## What is being asked
Skip any picture you find and retype all the remaining lines exactly.

## Given material
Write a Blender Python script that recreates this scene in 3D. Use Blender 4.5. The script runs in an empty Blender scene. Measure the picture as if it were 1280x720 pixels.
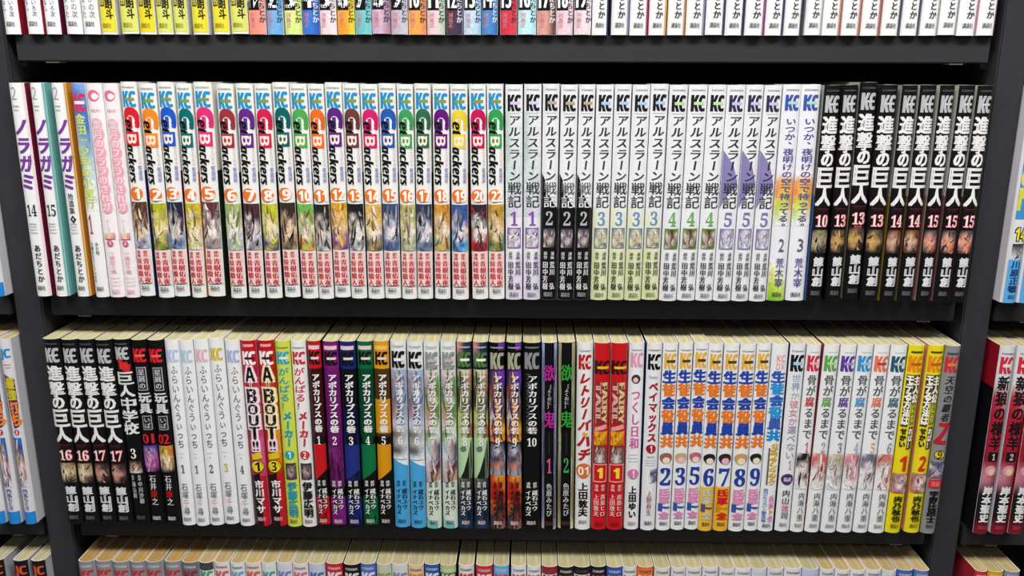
import bpy, math, random
import numpy as np
from mathutils import Matrix, Vector

# ---------------------------------------------------------------- camera
ZO = 1.45                                     # height of the upper shelf's top face above the floor
FPX, PITCH, YAW, ROLL, CX, CD, CH = 1058.7, 0.2460, -0.0157, 0.0024, 0.0065, 0.6799, -0.0304
PITCHZ = 0.2114                               # distance between two shelves
scene = bpy.context.scene
COL = scene.collection

def cam_axes():
    cy, sy = math.cos(YAW), math.sin(YAW)
    f = np.array([sy*math.cos(PITCH), cy*math.cos(PITCH), -math.sin(PITCH)])
    r = np.array([cy, -sy, 0.0]); u = np.cross(r, f)
    cr, sr = math.cos(ROLL), math.sin(ROLL)
    return r*cr+u*sr, -r*sr+u*cr, f
AR, AU, AF = cam_axes()
cam = bpy.data.cameras.new('camera'); cam.sensor_width = 36; cam.lens = FPX/1280*36
cam.clip_start = 0.01
co = bpy.data.objects.new('camera', cam); COL.objects.link(co)
M = Matrix(((AR[0], AU[0], -AF[0], CX), (AR[1], AU[1], -AF[1], -CD), (AR[2], AU[2], -AF[2], CH+ZO), (0, 0, 0, 1)))
co.matrix_world = M
scene.camera = co

# ---------------------------------------------------------------- light
w = bpy.data.worlds.new('room_light'); scene.world = w; w.use_nodes = True
w.node_tree.nodes['Background'].inputs[0].default_value = (0.93, 0.95, 1.0, 1)
w.node_tree.nodes['Background'].inputs[1].default_value = 0.085
def area(name, loc, sx, sy, power, rot, col=(1, 0.985, 0.96)):
    l = bpy.data.lights.new(name, 'AREA'); l.shape = 'RECTANGLE'; l.size = sx; l.size_y = sy
    l.energy = power; l.color = col
    o = bpy.data.objects.new(name, l); COL.objects.link(o); o.location = loc; o.rotation_euler = rot
    return o
area('ceiling_tube_light', (0.05, -0.78, ZO+1.10), 2.2, 0.20, 47, (math.radians(28), 0, 0))
area('aisle_tube_light', (0.0, -2.3, ZO+1.10), 2.4, 0.3, 5, (math.radians(55), 0, 0))
scene.view_settings.view_transform = 'Standard'
scene.view_settings.look = 'None'
scene.view_settings.exposure = 0.0
scene.view_settings.gamma = 1.0

# ---------------------------------------------------------------- materials
def lin(c):
    if isinstance(c, str):
        c = tuple(int(c[i:i+2], 16) for i in (0, 2, 4))
    return tuple(((x/255)/12.92 if x/255 <= 0.04045 else ((x/255+0.055)/1.055)**2.4) for x in c)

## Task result
Write a Blender Python script that recreates this scene in 3D. Use Blender 4.5. The script runs in an empty Blender scene. Measure the picture as if it were 1280x720 pixels.
import bpy, math, random
import numpy as np
from mathutils import Matrix, Vector

# ---------------------------------------------------------------- camera
ZO = 1.45                                     # height of the upper shelf's top face above the floor
FPX, PITCH, YAW, ROLL, CX, CD, CH = 1058.7, 0.2460, -0.0157, 0.0024, 0.0065, 0.6799, -0.0304
PITCHZ = 0.2114                               # distance between two shelves
scene = bpy.context.scene
COL = scene.collection

def cam_axes():
    cy, sy = math.cos(YAW), math.sin(YAW)
    f = np.array([sy*math.cos(PITCH), cy*math.cos(PITCH), -math.sin(PITCH)])
    r = np.array([cy, -sy, 0.0]); u = np.cross(r, f)
    cr, sr = math.cos(ROLL), math.sin(ROLL)
    return r*cr+u*sr, -r*sr+u*cr, f
AR, AU, AF = cam_axes()
cam = bpy.data.cameras.new('camera'); cam.sensor_width = 36; cam.lens = FPX/1280*36
cam.clip_start = 0.01
co = bpy.data.objects.new('camera', cam); COL.objects.link(co)
M = Matrix(((AR[0], AU[0], -AF[0], CX), (AR[1], AU[1], -AF[1], -CD), (AR[2], AU[2], -AF[2], CH+ZO), (0, 0, 0, 1)))
co.matrix_world = M
scene.camera = co

# ---------------------------------------------------------------- light
w = bpy.data.worlds.new('room_light'); scene.world = w; w.use_nodes = True
w.node_tree.nodes['Background'].inputs[0].default_value = (0.93, 0.95, 1.0, 1)
w.node_tree.nodes['Background'].inputs[1].default_value = 0.085
def area(name, loc, sx, sy, power, rot, col=(1, 0.985, 0.96)):
    l = bpy.data.lights.new(name, 'AREA'); l.shape = 'RECTANGLE'; l.size = sx; l.size_y = sy
    l.energy = power; l.color = col
    o = bpy.data.objects.new(name, l); COL.objects.link(o); o.location = loc; o.rotation_euler = rot
    return o
area('ceiling_tube_light', (0.05, -0.78, ZO+1.10), 2.2, 0.20, 47, (math.radians(28), 0, 0))
area('aisle_tube_light', (0.0, -2.3, ZO+1.10), 2.4, 0.3, 5, (math.radians(55), 0, 0))
scene.view_settings.view_transform = 'Standard'
scene.view_settings.look = 'None'
scene.view_settings.exposure = 0.0
scene.view_settings.gamma = 1.0

# ---------------------------------------------------------------- materials
def lin(c):
    if isinstance(c, str):
        c = tuple(int(c[i:i+2], 16) for i in (0, 2, 4))
    return tuple(((x/255)/12.92 if x/255 <= 0.04045 else ((x/255+0.055)/1.055)**2.4) for x in c)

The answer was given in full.